Task brief → Repeat the listing in full, preserving every character.

Data shown →

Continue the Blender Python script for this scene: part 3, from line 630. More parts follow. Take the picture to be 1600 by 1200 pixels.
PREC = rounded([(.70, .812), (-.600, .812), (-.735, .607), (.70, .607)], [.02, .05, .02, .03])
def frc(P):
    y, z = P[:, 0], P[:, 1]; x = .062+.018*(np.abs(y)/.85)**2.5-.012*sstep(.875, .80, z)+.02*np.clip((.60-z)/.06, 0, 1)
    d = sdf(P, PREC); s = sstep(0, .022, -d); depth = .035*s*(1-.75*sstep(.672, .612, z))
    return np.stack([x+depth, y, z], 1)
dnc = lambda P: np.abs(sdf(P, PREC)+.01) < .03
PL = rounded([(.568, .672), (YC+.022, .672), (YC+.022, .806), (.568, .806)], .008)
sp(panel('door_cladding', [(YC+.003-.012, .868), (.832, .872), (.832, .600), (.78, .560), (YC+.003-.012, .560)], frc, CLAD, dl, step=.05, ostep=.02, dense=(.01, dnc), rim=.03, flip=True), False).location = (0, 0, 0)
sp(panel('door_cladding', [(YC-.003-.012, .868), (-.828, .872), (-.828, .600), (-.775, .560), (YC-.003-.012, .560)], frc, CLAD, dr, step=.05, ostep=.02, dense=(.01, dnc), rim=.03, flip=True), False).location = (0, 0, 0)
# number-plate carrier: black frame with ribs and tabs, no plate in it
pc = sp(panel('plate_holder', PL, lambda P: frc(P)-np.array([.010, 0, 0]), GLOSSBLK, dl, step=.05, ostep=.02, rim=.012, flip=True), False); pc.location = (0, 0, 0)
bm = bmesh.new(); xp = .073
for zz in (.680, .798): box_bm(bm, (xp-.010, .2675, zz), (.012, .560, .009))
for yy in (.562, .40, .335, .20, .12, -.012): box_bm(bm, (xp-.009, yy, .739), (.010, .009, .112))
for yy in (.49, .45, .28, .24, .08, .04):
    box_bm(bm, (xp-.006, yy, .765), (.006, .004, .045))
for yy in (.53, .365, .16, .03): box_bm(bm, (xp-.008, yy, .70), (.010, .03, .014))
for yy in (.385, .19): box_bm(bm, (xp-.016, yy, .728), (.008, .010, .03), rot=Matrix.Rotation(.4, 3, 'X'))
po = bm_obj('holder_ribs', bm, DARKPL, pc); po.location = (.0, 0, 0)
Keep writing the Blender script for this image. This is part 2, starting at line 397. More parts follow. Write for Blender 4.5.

Reply →
Continue the Blender Python script for this scene: part 3, from line 630. More parts follow. Take the picture to be 1600 by 1200 pixels.
PREC = rounded([(.70, .812), (-.600, .812), (-.735, .607), (.70, .607)], [.02, .05, .02, .03])
def frc(P):
    y, z = P[:, 0], P[:, 1]; x = .062+.018*(np.abs(y)/.85)**2.5-.012*sstep(.875, .80, z)+.02*np.clip((.60-z)/.06, 0, 1)
    d = sdf(P, PREC); s = sstep(0, .022, -d); depth = .035*s*(1-.75*sstep(.672, .612, z))
    return np.stack([x+depth, y, z], 1)
dnc = lambda P: np.abs(sdf(P, PREC)+.01) < .03
PL = rounded([(.568, .672), (YC+.022, .672), (YC+.022, .806), (.568, .806)], .008)
sp(panel('door_cladding', [(YC+.003-.012, .868), (.832, .872), (.832, .600), (.78, .560), (YC+.003-.012, .560)], frc, CLAD, dl, step=.05, ostep=.02, dense=(.01, dnc), rim=.03, flip=True), False).location = (0, 0, 0)
sp(panel('door_cladding', [(YC-.003-.012, .868), (-.828, .872), (-.828, .600), (-.775, .560), (YC-.003-.012, .560)], frc, CLAD, dr, step=.05, ostep=.02, dense=(.01, dnc), rim=.03, flip=True), False).location = (0, 0, 0)
# number-plate carrier: black frame with ribs and tabs, no plate in it
pc = sp(panel('plate_holder', PL, lambda P: frc(P)-np.array([.010, 0, 0]), GLOSSBLK, dl, step=.05, ostep=.02, rim=.012, flip=True), False); pc.location = (0, 0, 0)
bm = bmesh.new(); xp = .073
for zz in (.680, .798): box_bm(bm, (xp-.010, .2675, zz), (.012, .560, .009))
for yy in (.562, .40, .335, .20, .12, -.012): box_bm(bm, (xp-.009, yy, .739), (.010, .009, .112))
for yy in (.49, .45, .28, .24, .08, .04):
    box_bm(bm, (xp-.006, yy, .765), (.006, .004, .045))
for yy in (.53, .365, .16, .03): box_bm(bm, (xp-.008, yy, .70), (.010, .03, .014))
for yy in (.385, .19): box_bm(bm, (xp-.016, yy, .728), (.008, .010, .03), rot=Matrix.Rotation(.4, 3, 'X'))
po = bm_obj('holder_ribs', bm, DARKPL, pc); po.location = (.0, 0, 0)
Keep writing the Blender script for this image. This is part 2, starting at line 397. More parts follow. Write for Blender 4.5.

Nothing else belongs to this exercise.